Quando a redação esteve em Porto Alegre, colaboraram grandes jornalistas daqui, alguns eram até fixos da redação. Eu me lembro do Chico Daniel, que era fixo, considerado um dos melhores repórteres de Porto Alegre e do Rio Grande do Sul, tanto é que depois foi para São Paulo e editou o Jornal da Cultura que é uma referência, era um profissional muito capacitado; Sérgio Canova, um dos grandes jornalistas daqui; Rafael Guimarães; Caco Schimitt; Entre os ilustradores, tinha colaboração do Edegar Vasquez; do Corvo, que era um dos melhores chargista e desenhista, fazia uns bicos de penas maravilhosos, ele trabalhava na "Gazeta Mercantil" que não usava fotos, só usava bico de pena; do Celso Schroeder. O Humberto Magrão que era um dos melhores diagramadores, não dá para esquecer ele, trabalhou na "Zero Hora", no "Folhetim" da Folha de São Paulo, trabalhou nos principais órgãos de São Paulo. Era diagramador exclusivo do jornal na época em que ele era editado no CAMP.

JST: O Issac Akcelrud ...

Flademir: O Isaac foi quando o JST e a Secretaria Nacional se transferiram para São Paulo. Ele já conhecia, acompanhava, tanto é que quando nós estávamos aqui em Porto Alegre ainda, recebemos uma carta longa dele, fazendo elogios, comentários, se colocando a disposição. E era um cara que na época era editorialista da Folha de São Paulo. Quando a gente recebeu a carta de um jornalista ilustre, desta dimensão que era o Isaac, para nós foi uma festa.

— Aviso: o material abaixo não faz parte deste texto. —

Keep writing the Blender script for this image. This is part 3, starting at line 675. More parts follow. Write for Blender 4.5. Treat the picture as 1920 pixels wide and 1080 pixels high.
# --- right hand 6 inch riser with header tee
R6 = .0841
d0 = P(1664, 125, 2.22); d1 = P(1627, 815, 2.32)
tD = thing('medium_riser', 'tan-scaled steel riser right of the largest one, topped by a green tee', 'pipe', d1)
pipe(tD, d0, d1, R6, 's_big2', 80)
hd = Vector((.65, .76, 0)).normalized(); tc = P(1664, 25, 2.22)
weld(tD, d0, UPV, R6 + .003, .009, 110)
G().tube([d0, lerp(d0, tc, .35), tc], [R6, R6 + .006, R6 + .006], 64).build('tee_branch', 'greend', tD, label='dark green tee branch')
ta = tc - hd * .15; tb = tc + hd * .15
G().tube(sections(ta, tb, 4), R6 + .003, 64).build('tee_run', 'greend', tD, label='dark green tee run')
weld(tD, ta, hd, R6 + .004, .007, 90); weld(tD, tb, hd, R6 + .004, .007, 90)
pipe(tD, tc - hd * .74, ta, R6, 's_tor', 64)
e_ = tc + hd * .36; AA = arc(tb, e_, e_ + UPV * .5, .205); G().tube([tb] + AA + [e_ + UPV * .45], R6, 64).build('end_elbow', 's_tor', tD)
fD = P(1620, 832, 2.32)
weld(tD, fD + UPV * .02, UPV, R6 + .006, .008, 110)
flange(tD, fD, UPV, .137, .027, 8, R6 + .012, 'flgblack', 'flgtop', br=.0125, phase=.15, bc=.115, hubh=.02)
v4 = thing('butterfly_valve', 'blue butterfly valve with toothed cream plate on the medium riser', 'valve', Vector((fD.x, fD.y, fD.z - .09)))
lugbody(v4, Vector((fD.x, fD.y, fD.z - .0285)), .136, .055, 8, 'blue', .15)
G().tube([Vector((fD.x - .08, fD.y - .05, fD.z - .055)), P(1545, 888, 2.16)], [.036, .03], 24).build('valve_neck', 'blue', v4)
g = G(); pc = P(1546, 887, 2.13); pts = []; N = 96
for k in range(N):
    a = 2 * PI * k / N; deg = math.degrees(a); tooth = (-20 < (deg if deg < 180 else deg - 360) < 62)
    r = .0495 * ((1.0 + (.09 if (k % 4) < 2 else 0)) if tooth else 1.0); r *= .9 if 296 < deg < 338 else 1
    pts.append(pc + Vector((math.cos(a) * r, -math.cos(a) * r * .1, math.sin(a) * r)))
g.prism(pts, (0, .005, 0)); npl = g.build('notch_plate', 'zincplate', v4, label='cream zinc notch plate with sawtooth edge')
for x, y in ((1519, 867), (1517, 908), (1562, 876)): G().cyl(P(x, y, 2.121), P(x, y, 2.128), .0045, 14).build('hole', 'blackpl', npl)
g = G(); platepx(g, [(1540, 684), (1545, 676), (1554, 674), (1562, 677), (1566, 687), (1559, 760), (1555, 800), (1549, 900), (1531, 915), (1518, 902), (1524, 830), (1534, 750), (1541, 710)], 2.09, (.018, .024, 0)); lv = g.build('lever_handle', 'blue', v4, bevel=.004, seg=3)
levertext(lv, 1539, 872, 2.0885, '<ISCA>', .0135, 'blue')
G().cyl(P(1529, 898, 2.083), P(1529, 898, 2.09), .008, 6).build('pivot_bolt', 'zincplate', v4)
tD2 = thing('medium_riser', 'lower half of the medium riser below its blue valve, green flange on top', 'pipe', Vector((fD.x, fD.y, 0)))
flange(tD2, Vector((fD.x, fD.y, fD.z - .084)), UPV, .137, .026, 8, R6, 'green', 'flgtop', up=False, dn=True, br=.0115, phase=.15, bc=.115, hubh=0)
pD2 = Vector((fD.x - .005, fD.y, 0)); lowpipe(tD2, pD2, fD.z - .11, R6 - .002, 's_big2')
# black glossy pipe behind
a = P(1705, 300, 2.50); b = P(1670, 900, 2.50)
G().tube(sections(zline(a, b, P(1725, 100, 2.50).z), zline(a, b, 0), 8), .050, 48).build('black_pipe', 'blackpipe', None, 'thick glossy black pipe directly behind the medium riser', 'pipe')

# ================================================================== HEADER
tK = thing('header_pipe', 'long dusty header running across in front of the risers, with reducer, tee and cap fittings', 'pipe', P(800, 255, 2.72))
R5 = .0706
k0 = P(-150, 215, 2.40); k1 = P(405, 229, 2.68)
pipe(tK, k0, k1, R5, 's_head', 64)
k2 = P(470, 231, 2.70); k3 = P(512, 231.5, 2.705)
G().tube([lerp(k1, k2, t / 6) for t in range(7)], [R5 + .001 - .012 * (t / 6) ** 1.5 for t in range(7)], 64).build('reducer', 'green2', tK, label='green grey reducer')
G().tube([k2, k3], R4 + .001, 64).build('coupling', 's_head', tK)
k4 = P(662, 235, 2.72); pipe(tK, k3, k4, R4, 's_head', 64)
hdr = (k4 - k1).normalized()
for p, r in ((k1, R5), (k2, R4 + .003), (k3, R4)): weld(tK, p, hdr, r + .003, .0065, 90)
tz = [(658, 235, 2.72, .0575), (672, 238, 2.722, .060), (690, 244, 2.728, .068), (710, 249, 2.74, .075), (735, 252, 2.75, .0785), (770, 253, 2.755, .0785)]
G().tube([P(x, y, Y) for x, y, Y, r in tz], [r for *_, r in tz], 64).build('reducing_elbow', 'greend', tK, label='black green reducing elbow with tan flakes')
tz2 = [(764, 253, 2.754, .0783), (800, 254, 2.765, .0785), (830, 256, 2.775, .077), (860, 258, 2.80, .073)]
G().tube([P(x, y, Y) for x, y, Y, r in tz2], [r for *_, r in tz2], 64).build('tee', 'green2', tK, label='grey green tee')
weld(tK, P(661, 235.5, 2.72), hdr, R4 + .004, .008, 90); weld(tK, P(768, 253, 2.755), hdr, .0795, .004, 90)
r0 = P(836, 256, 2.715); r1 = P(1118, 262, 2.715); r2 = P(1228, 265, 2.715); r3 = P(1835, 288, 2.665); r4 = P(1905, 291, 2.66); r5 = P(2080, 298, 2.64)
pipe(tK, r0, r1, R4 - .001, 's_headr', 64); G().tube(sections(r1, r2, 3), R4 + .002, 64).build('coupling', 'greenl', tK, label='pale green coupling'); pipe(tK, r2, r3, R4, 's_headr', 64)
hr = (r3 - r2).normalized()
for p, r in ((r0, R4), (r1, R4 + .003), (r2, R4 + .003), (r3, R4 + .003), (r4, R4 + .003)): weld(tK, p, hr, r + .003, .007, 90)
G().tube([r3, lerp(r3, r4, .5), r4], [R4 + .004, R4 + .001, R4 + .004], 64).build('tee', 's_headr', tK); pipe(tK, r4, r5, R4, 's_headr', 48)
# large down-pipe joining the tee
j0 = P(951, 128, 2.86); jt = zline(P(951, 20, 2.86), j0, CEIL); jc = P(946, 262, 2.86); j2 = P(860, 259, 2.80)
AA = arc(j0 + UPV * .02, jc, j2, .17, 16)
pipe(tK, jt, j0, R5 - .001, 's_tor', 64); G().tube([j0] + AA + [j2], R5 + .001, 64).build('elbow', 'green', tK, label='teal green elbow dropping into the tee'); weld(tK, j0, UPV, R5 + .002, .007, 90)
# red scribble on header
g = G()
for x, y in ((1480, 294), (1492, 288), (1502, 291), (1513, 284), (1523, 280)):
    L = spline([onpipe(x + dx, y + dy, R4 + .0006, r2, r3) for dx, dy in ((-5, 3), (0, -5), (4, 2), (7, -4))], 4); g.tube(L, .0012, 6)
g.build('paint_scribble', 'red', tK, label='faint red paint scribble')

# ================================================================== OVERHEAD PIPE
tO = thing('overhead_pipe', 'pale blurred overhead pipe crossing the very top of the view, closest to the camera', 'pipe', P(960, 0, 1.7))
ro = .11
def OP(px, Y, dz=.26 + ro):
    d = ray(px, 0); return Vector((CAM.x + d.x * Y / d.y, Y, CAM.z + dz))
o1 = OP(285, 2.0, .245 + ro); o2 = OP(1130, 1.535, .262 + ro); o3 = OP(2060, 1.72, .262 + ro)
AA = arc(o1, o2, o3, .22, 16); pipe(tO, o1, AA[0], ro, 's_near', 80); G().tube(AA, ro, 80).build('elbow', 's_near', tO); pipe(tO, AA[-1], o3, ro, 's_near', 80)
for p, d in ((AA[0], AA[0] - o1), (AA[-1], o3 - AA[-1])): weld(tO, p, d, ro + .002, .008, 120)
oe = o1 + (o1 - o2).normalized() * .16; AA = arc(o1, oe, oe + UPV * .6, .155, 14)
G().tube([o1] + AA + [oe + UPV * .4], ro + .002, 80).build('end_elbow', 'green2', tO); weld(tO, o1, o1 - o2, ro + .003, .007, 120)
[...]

Ele ficou acompanhando enquanto o Jornal estava em Porto Alegre. Depois que o JST foi para São Paulo, não demorou muito tempo e o Isaac já estava colaborando, acho que já no terceiro mês. Era o correspondente do jornal no Rio de Janeiro, mas durante muito tempo ele passou indo a São Paulo para colaborar também com o fechamento do Jornal.

JST: Apesar de ter surgido no final da ditadura militar, num período de repressões e censura, parece hoje, em tempos de neoliberalismo e do "pensamento único", há menos espaço para iniciativas como foi há 20 anos a criação do JST ?

Flademir: Na época, tu tinhas tentativas, a CUT tentou criar um jornal nacional, o PT também. Mas de fato era um período mais propício a isto. Hoje, surgiram também outras alternativas, outros meios, a própria internet. Tem um exemplo muito concreto disto que são os Zapatistas em Chiapas. Que eu saiba, eles não têm um jornal massivo. Um dos principais canais de divulgação, de arregimentarão de apoios, de diálogo, inclusive com o Governo, é a Internet. E vídeos que eles produzem.

A Internet serve a muitas ONGs, associações, movimentos como instrumento menos oneroso e mais dinâmico de divulgação de suas lutas e suas plataformas. E o outro fator é que hoje fazer um jornal custa muito caro. O MST tem essa grande virtude, que deve ser reconhecida, de que sempre se fez um esforço, não apenas político e do engajamento das pessoas, mas também financeiro para fazer o jornal este tempo todo. Porque o jornal custava caro, 30 mil exemplares, impressão em gráfica, com cores. Não era qualquer movimento que podia se dar este luxo. E para o MST não era um luxo, pelo contrário, era estratégico.

Sempre tiveram esta visão estratégica da comunicação e o Jornal era o principal instrumento. Tudo passava pelo jornal. Tu podes até questionar se era o melhor instrumento, por que não investir em outro meio. Mas na época a Direção tinha a consciência de que a comunicação era estratégica e que dentro da comunicação, o órgão por onde passava esta questão era o Jornal.

Foi feito um sacrifício muito grande para sustentar o jornal e sem essa consciência, sem essa decisão política de manter o jornal, não teria chegado a isto. Qualquer outro movimento que na época não tivesse esta clareza, já teria desistido. Manter o Jornal Sem Terra era uma questão de honra, não se cogitava de maneira alguma se parar o jornal por dificuldades financeiras.